Time Horizon: $VOOG's expense ratio advantage becomes more powerful over 20+ year horizons. However, $IWO's valuation cushion and diversification may prove valuable during potential market downturns, particularly if mega-cap tech disappoints.

Fee Consciousness: For retirement portfolios or taxable accounts held indefinitely, $VOOG's lower fees compound into significant advantages—potentially tens of thousands of dollars over a lifetime of investing.

The Verdict: Complementary, Not Competitive

Reframing the $VOOG versus $IWO decision as an either-or proposition may be suboptimal.
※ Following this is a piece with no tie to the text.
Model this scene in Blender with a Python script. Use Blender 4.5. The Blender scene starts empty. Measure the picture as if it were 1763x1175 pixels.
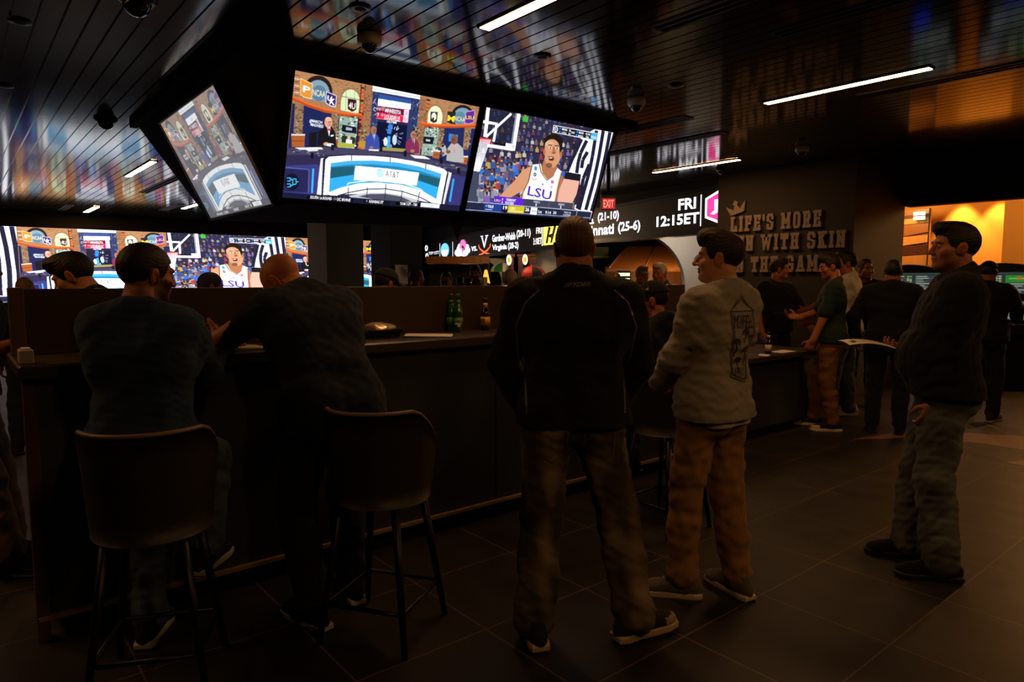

The two ETFs serve genuinely different purposes within a growth-oriented portfolio. $VOOG provides efficient, fee-minimal exposure to the best-performing large-cap growth engine of the past five years. $IWO offers diversification benefits, lower tech concentration, and potential mean reversion optionality if market leadership eventually broadens beyond mega-cap names.

Sophisticated investors might maintain positions in both, allocating based on their conviction regarding the sustainability of mega-cap tech outperformance. Conservative allocators might use $VOOG as their core growth holding, supplemented by $IWO for diversification and downside protection. Aggressive investors confident in continued mega-cap dominance should weight heavily toward $VOOG.

The key insight is that fund selection is not purely about historical returns—it is about prospective risk-adjusted returns given your market outlook, risk tolerance, and portfolio context. $VOOG's recent track record is formidable, but market leadership has a tendency to shift. $IWO may seem like the also-ran today, but valuation mean reversion and sector rotation have historically created substantial opportunities in unfavored market segments. Both funds deserve consideration in a thoughtfully diversified growth portfolio.